Of these, FM is definitely not a fully ‘recognized’ title – you can buy it if at one point in your chess career you achieved a FIDE rating of 2300. Which is great, no doubt - but anyone flashing his FM title suggesting he’s some kind of real ‘chess master’ is in the real chess world gently dismissed: “see you when you have three norms and 2400, my friend!” This leaves only two ‘real’ recognized categories: IM and GM.
But there are more problems with what Gladwell writes. Whilst grandmasters are indeed officially the ‘highest level’, there are, of course, huge differences among grandmasters. This fact is ignored in Gladwell’s article (and also, it should be noted, in many other articles). In fact, these differences are, at least rating-wise, often bigger than the difference between IM and GM in the first place.

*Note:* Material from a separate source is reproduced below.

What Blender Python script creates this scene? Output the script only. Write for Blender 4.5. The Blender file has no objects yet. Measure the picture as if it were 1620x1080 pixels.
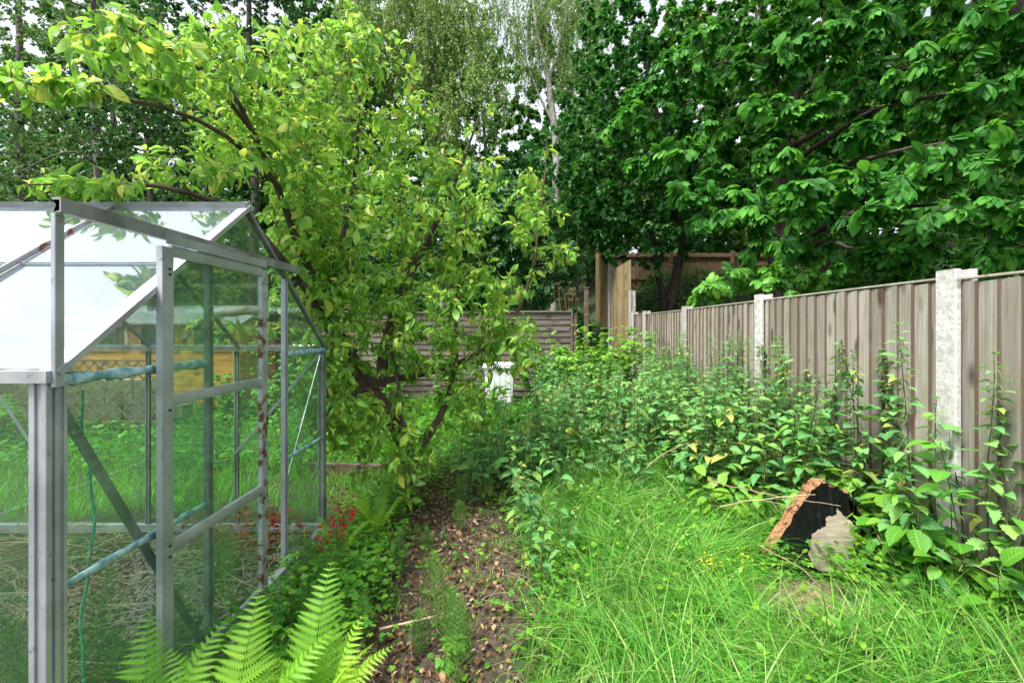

This is why it’s misleading to just state that grandmasters are ‘a different story’. An average GM is probably more similar to an average IM than he is to the likes of Vladimir Kramnik or Magnus Carlsen (whose picture accompanies the New Yorker article) – who are nevertheless also grandmasters. You just can’t lump the two together because they fit into the same official title category – especially not when you are criticizing someone else who’s doing the same. It’s simply a whole different ball game, and you need to make that distinction absolutely clear.
Similarly, he notes that “[t]he famous Polgár sisters (two of whom reached grandmaster status) put in somewhere north of fifty thousand hours of practice to reach the top.” This may be so, but there’s still a huge difference in level between Judit and Susan (about 200 points, which is again more that the difference between an average IM and an average GM). This important nuance is left out in Gladwell’s argument (even though it actually supports his broader theory that there’s more to chess expertise than just the number of hours put into it!)
Gladwell goes on to talk about running – a subject he claims to know a lot about as he’s done it himself. This might well be true, and what he writes certainly makes sense from an intuitive point of view, but it’s hard not to be skeptical when what he writes about chess is incomplete at best.